With the game becoming exponentially tougher and the pool of weak players dwindling, many full-timers are studying even harder to improve their game and plug leaks. They’re generally adopting a more professional approach to the job, including being less frivolous with expenses on the live circuit. ‘We aren’t staying in the most fancy hotels and eating out every single night anymore,’ McCorkell reveals. ‘For the [December] trip to Prague, four of us got an apartment together, whereas a few years ago we would have probably just booked a hotel at the last minute. We do treat this as more of a job now than we did.’

But what about the future? After all, the longer they play, the wider the chasm of nothingness on their CVs expands. The pros here aren’t short of a few quid so don’t need to become wage slaves, and as Hemsworth puts it, diving back into a traditional work environment would be ‘a shock’.

Nevertheless, McCorkell is studying for his football coaching badges, while Hemsworth envisages exploring ‘other avenues’ as he gets older. For Schneider and Grafton, poker will remain their main income for the foreseeable future, with the latter looking to back more players, or ‘horses’. None, it seems, have a desire to pack in the game. They all still enjoy playing for a living and the lifestyle benefits this entails. ‘And at the end of the year you’ve earned a pretty good [tax-free] salary,’ Hemsworth smiles.

One man who has given it up is Sam Holden. The Brit won $782k in the 2011 WSOP Main Event, and looked set to become the next big thing in UK poker. But Holden had other plans away from the table.

‘Poker was never a long-term plan. My goal was always to build a nest-egg so that I wouldn’t have to worry about money as much when choosing a career. Although I loved the game, I ran out of drive to push myself further and felt it was time to look for a new challenge.’

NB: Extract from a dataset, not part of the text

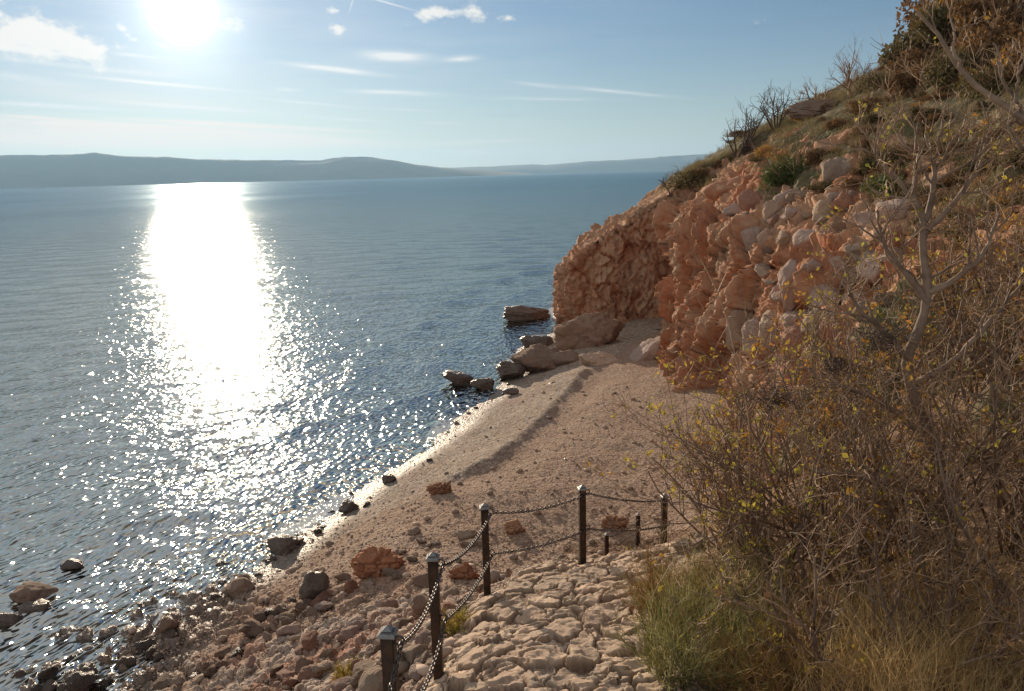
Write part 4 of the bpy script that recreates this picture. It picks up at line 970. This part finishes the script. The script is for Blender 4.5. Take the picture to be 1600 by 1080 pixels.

‘I always thought that playing poker professionally was a vulnerable position in the long-term. Online poker is still such a new industry, and it has always been tough to predict what is going to happen. I still think there is plenty of money to be made at the moment, but you have to be very professional in choosing the right games and knowing your own ability. There certainly isn’t as much easy money around anymore.’